Petersen's track record with quarterbacks is such that he can be confident his methods will help turn Browning into a star. But it doesn't hurt to see his freshman quarterback performing at or above the level that a now elite player did as a freshman. Just as Goff's play as a campus newcomer won him the Bears' job in the 2013 preseason, so did Browning's in August.

"They all did some very good things," Petersen said of the Huskies' quarterbacks, "and Jake was probably behind the furthest, but the last week or so, he probably performed the best.

"We really thought in the long term he would be ready for this, that he could handle it emotionally and he was going to be able to put the work in and school wouldn't overwhelm him and all those types of things."

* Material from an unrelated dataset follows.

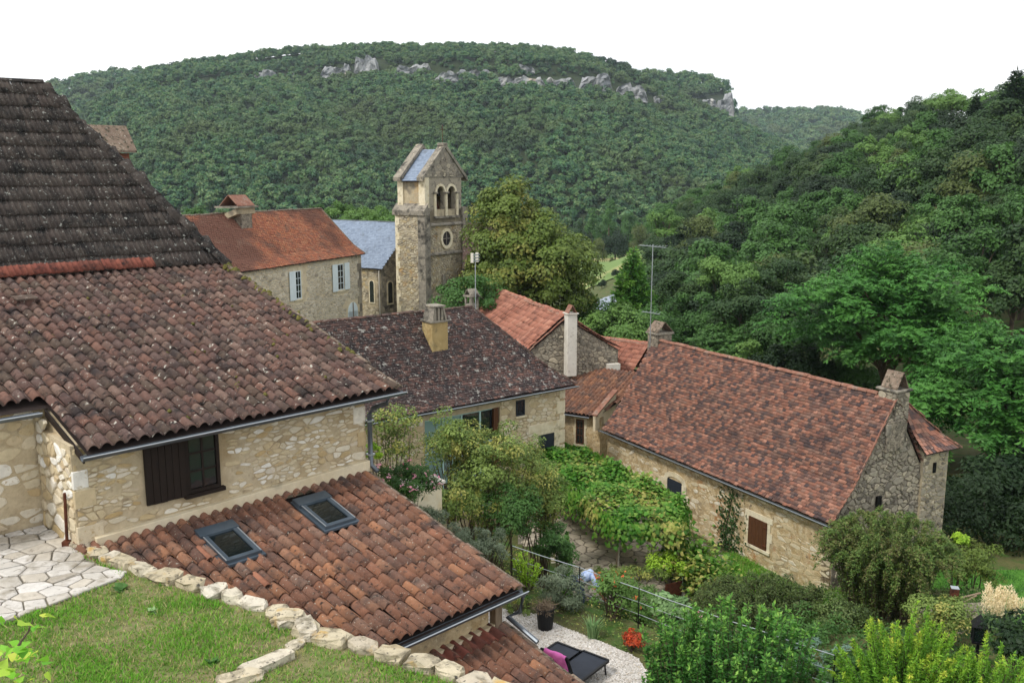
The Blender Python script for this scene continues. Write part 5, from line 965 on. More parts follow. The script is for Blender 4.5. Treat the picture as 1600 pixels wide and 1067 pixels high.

Both quarterbacks have written their names in the record books, albeit at different levels. Goff broke Troy Taylor's all-time Cal passing record last week vs. Texas. Browning owns the national high school record for touchdowns, a mark he set playing for the same Troy Taylor, now the co-coach at Folsom (Calif.) High School.

"I think they're similar guys," Cal coach Sonny Dykes said. "Both of them were very well coached in high school. That's where it starts, and they both had a lot of success and won a lot of football games. I think that's why they both had an opportunity to play so early, because of the reps and the coaching they got in high school."

Petersen's choice of Browning as Washington's starter over K.J. Carta-Samuels and Jeff Lindquist could have been interpreted as playing for next year or the year after. But just as Dykes found with Goff in 2013, it was the quite the opposite. Not only did Goff and Browning project as their teams' best prospects in the future, they also were their teams' best quarterbacks in the present.

"We gotta live in the here and now, what gives the team the chance to succeed right away," Petersen said. "And I think that's what we've done at all positions."

Goff remembers Cal offensive coordinator Tony Franklin expressing a similar philosophy in the spring of 2013, when he, Dykes and Goff were newcomers to Berkeley, having arrived within one week of each other. In one of his first meetings with Cal's offense, Franklin opened up every starting position to every player, no matter their year in school.

"He made it clear that no one has a job," Goff said. "If you want a job, you're going to have to earn it. They didn't care, and that's the best way to do it, I think."

Dykes said the experience Goff earned in such a high-pressure situation is part of the reason he's become so effective and highly regarded as a quarterback.

"I think just going through that at a young age really helped him develop and gave him that mental toughness that a quarterback has to have," Dykes said. "It was a hard year for him, but as I said, I think those reps and those experiences paid dividends for him."

Cal is 3-0, off to its best start since 2011, and is 10th among unranked teams receiving votes in the Amway Coaches Poll. Washington enters Pac-12 play at 2-1, having split games against Mountain West opponents and shutting out Sacramento State from the Big Sky, an FCS conference.

Browning's completion percentage and touchdown totals have improved each game, and his passer rating hovers at a more than respectable 158.23. Whether he and Goff actually get to commiserate after Saturday's game in Seattle, Goff endorses the idea behind Washington's quarterback decision and what Browning is doing with the opportunity.

"Film can only do so much," Goff said. "It's easy to see what you did wrong when you're hitting play and pause, but when you're in the line off fire playing a real game, you can't replace that experience. That's why I think playing as a freshman and sophomore is so valuable."